Showing posts with label family. Show all posts
Showing posts with label family. Show all posts

February 10, 2011

Unexpected Grace…

Last night I was tossing and turning trying to go to sleep. My body does not agree with the sub zero temps and I have a hard time getting comfortable lately. It could be that my husband is sawing logs and has even started blowing raspberries in his symphony of snoring, or that my body just assumes I don’t need sleep because in the last ten months, well, there hasn’t been a whole lot of sleeping going on. Or, maybe because my mind is filled with fear, doubt, stress, and maybe my daily vice that comes in a styrofoam cup served over ice, sweet, yet fizzy doesn’t suit me well too late in the evening in my old(er) age.

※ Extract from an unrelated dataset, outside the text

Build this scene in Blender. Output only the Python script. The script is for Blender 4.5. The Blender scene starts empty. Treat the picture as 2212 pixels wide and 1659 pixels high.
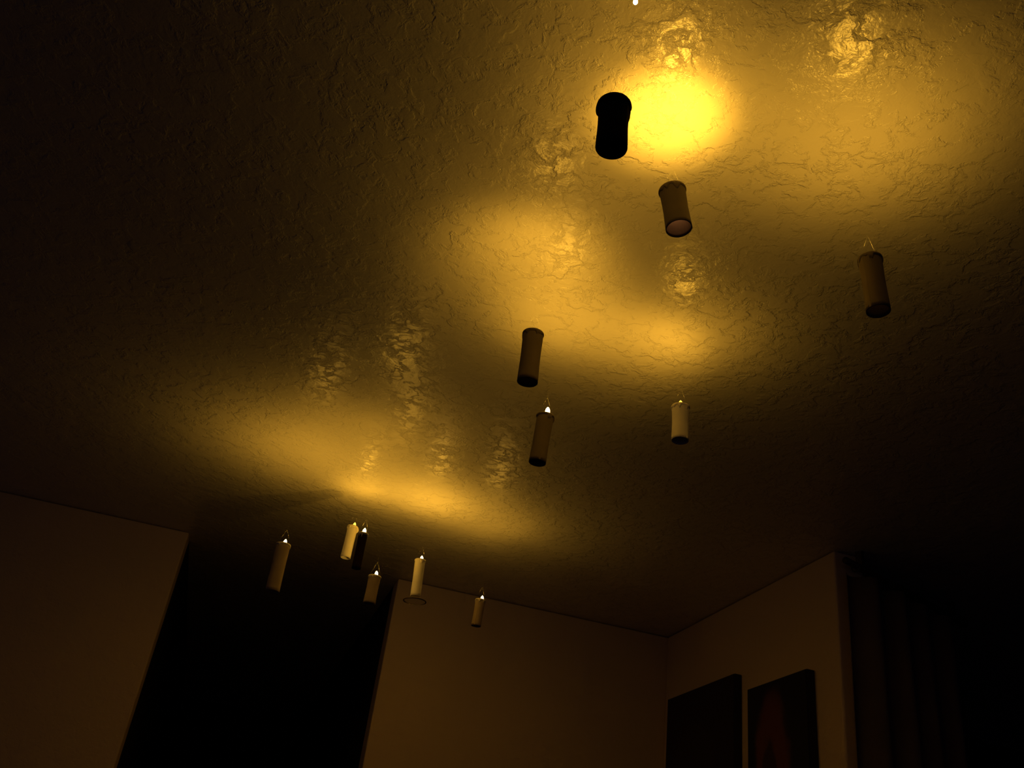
import bpy, bmesh, math, random
from mathutils import Vector, Matrix, Quaternion

scene = bpy.context.scene
COL = scene.collection
random.seed(7)

# ------------------------------------------------------------------ camera
cam_data = bpy.data.cameras.new('camera')
cam_data.sensor_fit = 'HORIZONTAL'
cam_data.sensor_width = 36.0
cam_data.lens = 36.0 * 2000.0 / 2212.0
cam_data.clip_start = 0.02
cam = bpy.data.objects.new('camera', cam_data)
COL.objects.link(cam)
right = Vector((0.946293, -0.299763, 0.121127))
up = Vector((-0.254475, -0.459478, 0.850954))
fwd = Vector((0.199429, 0.836075, 0.511083))
M = Matrix((right, up, -fwd)).transposed().to_4x4()
M.translation = Vector((0, 0, 1.14))
cam.matrix_world = M
scene.camera = cam

# ------------------------------------------------------------------ world and view
w = bpy.data.worlds.new('night')
scene.world = w
w.use_nodes = True
w.node_tree.nodes['Background'].inputs[0].default_value = (0.35, 0.38, 1.0, 1)
w.node_tree.nodes['Background'].inputs[1].default_value = 0.009
vs = scene.view_settings
vs.view_transform = 'Standard'
vs.look = 'None'
vs.exposure = 0.0
vs.gamma = 1.0
vs.use_curve_mapping = False

WARM = (1.0, 0.50, 0.042)         # colour of the warm tealights
BEAM = 0.75                      # overall strength of the upward beams
WIDE = 1.4                       # overall strength of their wide upward spread
GLOW = 0.5                       # overall strength of the bare flame light
CEIL = 2.44
T = 0.12


# ------------------------------------------------------------------ material helpers
def mat(name):
    m = bpy.data.materials.new(name)
    m.use_nodes = True
    nt = m.node_tree
    return m, nt, nt.nodes['Principled BSDF']


def node(nt, kind, **kw):
    n = nt.nodes.new(kind)
    for k, v in kw.items():
        if k.startswith('i_'):
            n.inputs[k[2:].replace('_', ' ')].default_value = v
        else:
            setattr(n, k, v)
    return n


def plaster(name, col, rough, spec, ridge, mid, fine, ridge_scale=18.0):
    """Hand-trowelled knock-down plaster: flat islands with crooked torn edges."""
    m, nt, b = mat(name)
    b.inputs['Roughness'].default_value = rough
    b.inputs['Specular IOR Level'].default_value = spec
    L = nt.links.new
    tc = node(nt, 'ShaderNodeTexCoord')
    warp = node(nt, 'ShaderNodeTexNoise', i_Scale=ridge_scale * 1.2, i_Detail=4.0)
    L(tc.outputs['Object'], warp.inputs['Vector'])
    mix = node(nt, 'ShaderNodeMixRGB', blend_type='ADD', i_Fac=0.06)
    L(tc.outputs['Object'], mix.inputs[1])
    L(warp.outputs['Color'], mix.inputs[2])
    n1 = node(nt, 'ShaderNodeTexNoise', i_Scale=ridge_scale, i_Detail=6.0, i_Roughness=0.62)
    L(mix.outputs[0], n1.inputs['Vector'])
    r1 = node(nt, 'ShaderNodeMapRange', interpolation_type='SMOOTHSTEP')
    r1.inputs['From Min'].default_value = 0.45
    r1.inputs['From Max'].default_value = 0.57
    L(n1.outputs['Fac'], r1.inputs['Value'])
    # the strength of the torn edges wanders over the surface
    n3 = node(nt, 'ShaderNodeTexNoise', i_Scale=4.0, i_Detail=2.0)
    L(tc.outputs['Object'], n3.inputs['Vector'])
    r3 = node(nt, 'ShaderNodeMapRange')
    r3.inputs['From Min'].default_value = 0.3
    r3.inputs['From Max'].default_value = 0.7
    r3.inputs['To Min'].default_value = 0.35
    L(n3.outputs['Fac'], r3.inputs['Value'])
    mul = node(nt, 'ShaderNodeMath', operation='MULTIPLY')
    L(r1.outputs[0], mul.inputs[0])
    L(r3.outputs[0], mul.inputs[1])
    n2 = node(nt, 'ShaderNodeTexNoise', i_Scale=70.0, i_Detail=5.0, i_Roughness=0.6)
    L(tc.outputs['Object'], n2.inputs['Vector'])
    b1 = node(nt, 'ShaderNodeBump', i_Strength=1.0, i_Distance=ridge)
    L(mul.outputs[0], b1.inputs['Height'])
    b2 = node(nt, 'ShaderNodeBump', i_Strength=1.0, i_Distance=fine)
    L(n2.outputs['Fac'], b2.inputs['Height'])
    n4 = node(nt, 'ShaderNodeTexNoise', i_Scale=34.0, i_Detail=3.0, i_Roughness=0.55)
    L(mix.outputs[0], n4.inputs['Vector'])
    b3 = node(nt, 'ShaderNodeBump', i_Strength=1.0, i_Distance=mid)
    L(n4.outputs['Fac'], b3.inputs['Height'])
    L(b1.outputs[0], b3.inputs['Normal'])
    L(b3.outputs[0], b2.inputs['Normal'])
    L(b2.outputs[0], b.inputs['Normal'])
    # slight unevenness of the paint itself
    cr = node(nt, 'ShaderNodeValToRGB')
    cr.color_ramp.elements[0].color = tuple(c * 0.93 for c in col) + (1,)
    cr.color_ramp.elements[1].color = tuple(col) + (1,)
    L(n3.outputs['Fac'], cr.inputs[0])
    L(cr.outputs[0], b.inputs['Base Color'])
    return m


def simple(name, col, rough=0.6, spec=0.4, bump_scale=0, bump=0.0, var=0.1, scale=8.0):
    m, nt, b = mat(name)
    b.inputs['Roughness'].default_value = rough
    b.inputs['Specular IOR Level'].default_value = spec
    L = nt.links.new
    tc = node(nt, 'ShaderNodeTexCoord')
    n = node(nt, 'ShaderNodeTexNoise', i_Scale=scale, i_Detail=4.0)
    L(tc.outputs['Object'], n.inputs['Vector'])
    cr = node(nt, 'ShaderNodeValToRGB')
    cr.color_ramp.elements[0].position = 0.3
    cr.color_ramp.elements[1].position = 0.7
    cr.color_ramp.elements[0].color = tuple(c * (1 - var) for c in col) + (1,)
    cr.color_ramp.elements[1].color = tuple(min(1, c * (1 + var)) for c in col) + (1,)
    L(n.outputs['Fac'], cr.inputs[0])
    L(cr.outputs[0], b.inputs['Base Color'])
    if bump_scale:
        n2 = node(nt, 'ShaderNodeTexNoise', i_Scale=float(bump_scale), i_Detail=3.0)
        L(tc.outputs['Object'], n2.inputs['Vector'])
        bp = node(nt, 'ShaderNodeBump', i_Strength=1.0, i_Distance=bump)
        L(n2.outputs['Fac'], bp.inputs['Height'])
        L(bp.outputs[0], b.inputs['Normal'])
    return m


def emitter(name, col, strength):
    m, nt, b = mat(name)
    b.inputs['Base Color'].default_value = (0.9, 0.8, 0.5, 1)
    b.inputs['Emission Color'].default_value = tuple(col) + (1,)
    b.inputs['Emission Strength'].default_value = strength
    return m


M_CEIL = plaster('textured_ceiling_paint', (0.78, 0.74, 0.66), 0.28, 0.7, 0.0023, 0.0018, 0.0007)
M_WALL = plaster('textured_wall_paint', (0.82, 0.66, 0.50), 0.60, 0.3, 0.0008, 0.0010, 0.0005)
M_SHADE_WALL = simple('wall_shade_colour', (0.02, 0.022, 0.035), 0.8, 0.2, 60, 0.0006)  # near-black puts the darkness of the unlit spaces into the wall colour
M_FLOOR = simple('carpet', (0.10, 0.075, 0.05), 0.95, 0.1, 300, 0.003)
M_PAPER = simple('white_paper', (0.80, 0.76, 0.66), 0.7, 0.25, 40, 0.0006, 0.05, 30)
M_HALF_SHADE = simple('paper_half_shade', (0.40, 0.32, 0.24), 0.75, 0.2, 40, 0.0006, 0.08, 30)  # paper darkened in its colour for tubes standing in half shade
M_DEEP_SHADE = simple('paper_deep_shade', (0.22, 0.18, 0.11), 0.75, 0.2, 40, 0.0006, 0.08, 30)  # deeper copy of the paper, tube shade put into the base colour
M_WAX = simple('hot_glue_drips', (0.84, 0.78, 0.64), 0.35, 0.5, 0, 0, 0.04, 40)
M_BLACK_SHADE = simple('tube_black_shade', (0.012, 0.010, 0.010), 0.9, 0.1, 40, 0.0006)  # black holds the shade of a tube that no flame lights
M_CUP = simple('tealight_cup', (0.75, 0.70, 0.62), 0.4, 0.5)
M_THREAD, _nt, _b = mat('clear_fishing_line')
_b.inputs['Base Color'].default_value = (0.5, 0.5, 0.5, 1)
_b.inputs['Alpha'].default_value = 0.05
M_FLAME = emitter('lit_flame_bulb', (1.0, 0.72, 0.32), 9.0)
M_FLAME_DIM = emitter('amber_flame_bulb', (1.0, 0.62, 0.06), 2.2)
M_OFF = simple('unlit_flame_bulb', (0.5, 0.4, 0.2), 0.4)
M_CANVAS_EDGE = simple('canvas_edge', (0.03, 0.03, 0.045), 0.8, 0.2)
M_CURTAIN = simple('dark_curtain_cloth', (0.22, 0.17, 0.15), 0.9, 0.1, 120, 0.0006)
M_WOOD = simple('dark_wood', (0.05, 0.03, 0.022), 0.5, 0.4)
M_PLASTIC = simple('clear_plastic', (0.75, 0.70, 0.62), 0.3, 0.5)
M_PLASTIC.node_tree.nodes['Principled BSDF'].inputs['Alpha'].default_value = 0.22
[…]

So as I’m laying there fighting sleep, I start to drift off, and our sweetcheeks lets out a scream. For those of you who know Maddox, she just isn’t a baby that whimpers. If she is awake, she is WIDE awake, and it seemed to be a scream that might not allow me to get any sleep. Again. So I prayed to the Lord that He would grant me the patience to serve my baby girl in whatever way she needed, the wisdom to know what caused her to awaken, and the strength to get up. Again.

I took a great big sigh of “ok, you can do this.” And, then, it happened. No patience to serve, no wisdom to know, and no strength to do it again. But, at that moment it was grace that He granted sweet, unexpected grace, and peace, and quiet.  As I lay there in the still I wondered, just how often do I pray as if I know what I need? How often are my requests not apart of His plan? And, more importantly, when do I not receive that sweet grace that He gives. Knowing that I serve a God who loves me despite my lack of showers, my frazzled momma moments, being too quick to anger, never too slow to speak, and most of the time just big ball of mess, knowing that He loves me and decides to show me grace, even when I think I know what I need. Well, I’m in love. With sweet, unexpected grace.